- SHORT PROBLEM
Lines that contain the string "recreates" are to be copied; leave out all others.

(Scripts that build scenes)
■ ■ ■ ■

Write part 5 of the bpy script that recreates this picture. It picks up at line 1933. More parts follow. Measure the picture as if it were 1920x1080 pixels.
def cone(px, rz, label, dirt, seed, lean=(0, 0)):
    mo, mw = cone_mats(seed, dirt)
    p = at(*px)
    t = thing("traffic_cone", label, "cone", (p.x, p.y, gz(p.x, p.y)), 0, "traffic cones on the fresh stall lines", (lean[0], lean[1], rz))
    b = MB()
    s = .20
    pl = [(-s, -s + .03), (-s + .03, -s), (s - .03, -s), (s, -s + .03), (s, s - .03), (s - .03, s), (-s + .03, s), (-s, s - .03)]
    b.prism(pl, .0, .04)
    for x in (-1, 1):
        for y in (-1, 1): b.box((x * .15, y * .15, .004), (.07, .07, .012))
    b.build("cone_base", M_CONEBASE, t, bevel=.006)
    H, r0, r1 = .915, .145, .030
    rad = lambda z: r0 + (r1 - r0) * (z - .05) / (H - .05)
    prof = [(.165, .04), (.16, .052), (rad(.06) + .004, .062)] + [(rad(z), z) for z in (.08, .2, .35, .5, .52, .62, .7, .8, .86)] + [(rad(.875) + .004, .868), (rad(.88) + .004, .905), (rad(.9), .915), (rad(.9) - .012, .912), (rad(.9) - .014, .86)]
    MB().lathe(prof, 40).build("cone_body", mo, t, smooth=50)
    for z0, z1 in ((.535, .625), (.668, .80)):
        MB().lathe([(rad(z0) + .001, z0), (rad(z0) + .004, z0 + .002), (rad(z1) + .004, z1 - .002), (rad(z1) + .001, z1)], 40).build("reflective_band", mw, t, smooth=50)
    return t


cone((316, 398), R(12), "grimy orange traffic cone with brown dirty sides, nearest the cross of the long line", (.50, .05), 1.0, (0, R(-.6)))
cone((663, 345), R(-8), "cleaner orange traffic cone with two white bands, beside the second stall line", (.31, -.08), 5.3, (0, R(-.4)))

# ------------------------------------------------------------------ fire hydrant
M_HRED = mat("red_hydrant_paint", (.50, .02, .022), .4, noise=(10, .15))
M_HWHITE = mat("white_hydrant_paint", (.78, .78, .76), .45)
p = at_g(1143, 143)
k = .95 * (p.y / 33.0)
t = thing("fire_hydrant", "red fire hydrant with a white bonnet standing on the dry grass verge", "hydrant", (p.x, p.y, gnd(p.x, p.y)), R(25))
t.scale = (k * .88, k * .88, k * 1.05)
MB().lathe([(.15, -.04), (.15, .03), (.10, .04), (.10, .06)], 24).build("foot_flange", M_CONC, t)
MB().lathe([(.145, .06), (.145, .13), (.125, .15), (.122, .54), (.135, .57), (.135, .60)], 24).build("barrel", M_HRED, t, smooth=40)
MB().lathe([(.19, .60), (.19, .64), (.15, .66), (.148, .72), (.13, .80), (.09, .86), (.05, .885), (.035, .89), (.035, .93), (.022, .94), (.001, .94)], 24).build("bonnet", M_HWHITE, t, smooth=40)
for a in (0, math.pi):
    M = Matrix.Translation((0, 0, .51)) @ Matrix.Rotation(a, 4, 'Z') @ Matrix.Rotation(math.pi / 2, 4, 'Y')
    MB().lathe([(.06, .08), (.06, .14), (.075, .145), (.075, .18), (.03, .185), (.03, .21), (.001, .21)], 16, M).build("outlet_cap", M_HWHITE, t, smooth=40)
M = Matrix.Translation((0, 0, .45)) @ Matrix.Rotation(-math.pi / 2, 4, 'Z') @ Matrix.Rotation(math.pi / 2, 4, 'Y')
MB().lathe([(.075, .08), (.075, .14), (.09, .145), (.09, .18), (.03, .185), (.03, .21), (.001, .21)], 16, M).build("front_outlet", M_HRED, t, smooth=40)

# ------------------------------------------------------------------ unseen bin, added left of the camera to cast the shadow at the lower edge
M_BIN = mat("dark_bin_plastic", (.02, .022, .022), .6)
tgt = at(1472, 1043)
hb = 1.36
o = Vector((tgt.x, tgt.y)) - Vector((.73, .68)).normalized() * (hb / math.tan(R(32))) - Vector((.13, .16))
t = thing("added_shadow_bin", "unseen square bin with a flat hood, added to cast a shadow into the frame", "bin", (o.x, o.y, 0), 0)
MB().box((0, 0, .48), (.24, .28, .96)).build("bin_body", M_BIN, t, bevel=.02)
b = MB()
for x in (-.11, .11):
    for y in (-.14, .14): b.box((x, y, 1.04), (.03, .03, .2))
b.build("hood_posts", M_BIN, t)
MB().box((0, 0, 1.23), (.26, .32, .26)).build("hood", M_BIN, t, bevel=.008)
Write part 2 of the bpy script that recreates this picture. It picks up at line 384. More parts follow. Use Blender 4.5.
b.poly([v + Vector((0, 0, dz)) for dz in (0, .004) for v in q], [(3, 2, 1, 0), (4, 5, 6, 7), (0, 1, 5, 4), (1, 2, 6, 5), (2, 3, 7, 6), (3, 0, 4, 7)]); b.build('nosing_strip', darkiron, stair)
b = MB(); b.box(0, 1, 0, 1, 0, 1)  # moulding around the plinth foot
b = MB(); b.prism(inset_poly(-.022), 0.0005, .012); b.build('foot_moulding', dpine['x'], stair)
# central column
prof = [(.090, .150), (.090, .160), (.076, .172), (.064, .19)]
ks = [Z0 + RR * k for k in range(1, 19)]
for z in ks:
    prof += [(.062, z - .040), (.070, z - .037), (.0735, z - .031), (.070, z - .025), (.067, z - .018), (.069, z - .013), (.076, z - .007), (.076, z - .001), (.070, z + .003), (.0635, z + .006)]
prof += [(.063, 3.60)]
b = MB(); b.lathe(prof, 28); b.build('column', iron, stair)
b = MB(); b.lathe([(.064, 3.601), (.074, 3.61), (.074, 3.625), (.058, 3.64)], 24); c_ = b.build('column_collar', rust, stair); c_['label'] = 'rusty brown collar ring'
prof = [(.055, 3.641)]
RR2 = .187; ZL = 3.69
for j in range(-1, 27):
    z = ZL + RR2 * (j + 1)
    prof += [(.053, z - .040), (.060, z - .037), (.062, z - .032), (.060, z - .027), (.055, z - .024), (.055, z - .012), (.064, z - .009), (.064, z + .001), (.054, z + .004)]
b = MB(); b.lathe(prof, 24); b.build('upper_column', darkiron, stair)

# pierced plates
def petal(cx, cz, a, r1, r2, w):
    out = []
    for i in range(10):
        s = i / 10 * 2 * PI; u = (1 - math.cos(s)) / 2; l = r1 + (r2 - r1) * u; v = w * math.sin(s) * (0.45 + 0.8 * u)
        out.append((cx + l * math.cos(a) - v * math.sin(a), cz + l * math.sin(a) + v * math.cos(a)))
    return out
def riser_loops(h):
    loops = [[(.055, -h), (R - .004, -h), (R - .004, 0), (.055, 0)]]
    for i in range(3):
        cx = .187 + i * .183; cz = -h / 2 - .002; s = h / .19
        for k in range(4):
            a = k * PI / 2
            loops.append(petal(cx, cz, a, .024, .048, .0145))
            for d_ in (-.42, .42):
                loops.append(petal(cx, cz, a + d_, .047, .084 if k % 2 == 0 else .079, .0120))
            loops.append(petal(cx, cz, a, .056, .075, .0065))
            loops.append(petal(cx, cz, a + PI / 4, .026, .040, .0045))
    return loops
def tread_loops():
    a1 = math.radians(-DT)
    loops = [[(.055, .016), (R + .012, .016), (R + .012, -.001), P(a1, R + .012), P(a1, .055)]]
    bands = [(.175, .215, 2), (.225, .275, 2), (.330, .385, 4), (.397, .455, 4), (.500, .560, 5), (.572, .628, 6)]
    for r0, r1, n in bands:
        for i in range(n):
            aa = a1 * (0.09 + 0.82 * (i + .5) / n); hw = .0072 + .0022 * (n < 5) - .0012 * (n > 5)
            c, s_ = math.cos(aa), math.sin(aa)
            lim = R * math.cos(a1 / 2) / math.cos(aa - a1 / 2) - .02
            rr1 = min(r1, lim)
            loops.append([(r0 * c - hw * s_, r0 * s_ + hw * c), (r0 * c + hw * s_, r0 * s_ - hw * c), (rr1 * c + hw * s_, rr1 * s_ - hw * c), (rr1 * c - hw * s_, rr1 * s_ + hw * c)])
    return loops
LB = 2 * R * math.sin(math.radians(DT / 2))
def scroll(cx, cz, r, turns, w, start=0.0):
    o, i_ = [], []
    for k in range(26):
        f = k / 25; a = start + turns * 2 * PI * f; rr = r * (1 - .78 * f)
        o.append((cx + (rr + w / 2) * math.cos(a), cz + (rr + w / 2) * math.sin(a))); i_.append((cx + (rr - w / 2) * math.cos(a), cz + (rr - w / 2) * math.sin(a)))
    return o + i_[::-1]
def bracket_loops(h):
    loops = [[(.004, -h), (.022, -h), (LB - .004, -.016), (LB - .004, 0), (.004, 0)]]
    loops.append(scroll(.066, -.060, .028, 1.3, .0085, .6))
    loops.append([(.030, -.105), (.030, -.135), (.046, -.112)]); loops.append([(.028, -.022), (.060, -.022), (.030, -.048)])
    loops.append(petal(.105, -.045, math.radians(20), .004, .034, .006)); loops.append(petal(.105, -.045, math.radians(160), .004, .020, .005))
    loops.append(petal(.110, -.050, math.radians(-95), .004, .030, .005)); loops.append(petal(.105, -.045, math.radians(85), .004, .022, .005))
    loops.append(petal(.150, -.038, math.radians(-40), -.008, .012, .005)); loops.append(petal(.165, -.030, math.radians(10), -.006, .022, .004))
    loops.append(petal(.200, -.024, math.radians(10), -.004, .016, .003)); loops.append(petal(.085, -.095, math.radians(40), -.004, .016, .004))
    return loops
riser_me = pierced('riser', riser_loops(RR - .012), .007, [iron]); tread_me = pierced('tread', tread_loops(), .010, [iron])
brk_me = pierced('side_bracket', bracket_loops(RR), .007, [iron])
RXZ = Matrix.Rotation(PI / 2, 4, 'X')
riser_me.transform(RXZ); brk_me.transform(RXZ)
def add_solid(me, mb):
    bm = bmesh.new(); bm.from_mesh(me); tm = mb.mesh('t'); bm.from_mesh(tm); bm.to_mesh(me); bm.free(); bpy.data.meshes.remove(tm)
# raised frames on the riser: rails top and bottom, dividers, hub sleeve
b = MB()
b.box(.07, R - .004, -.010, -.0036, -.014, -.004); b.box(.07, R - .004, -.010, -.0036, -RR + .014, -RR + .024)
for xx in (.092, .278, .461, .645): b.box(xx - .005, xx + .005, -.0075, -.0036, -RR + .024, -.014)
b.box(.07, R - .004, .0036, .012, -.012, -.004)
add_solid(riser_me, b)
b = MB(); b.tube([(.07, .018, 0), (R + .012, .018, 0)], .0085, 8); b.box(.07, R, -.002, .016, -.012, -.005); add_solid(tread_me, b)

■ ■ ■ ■

- REPLY TO THE EXERCISE
Write part 5 of the bpy script that recreates this picture. It picks up at line 1933. More parts follow. Measure the picture as if it were 1920x1080 pixels.
Write part 2 of the bpy script that recreates this picture. It picks up at line 384. More parts follow. Use Blender 4.5.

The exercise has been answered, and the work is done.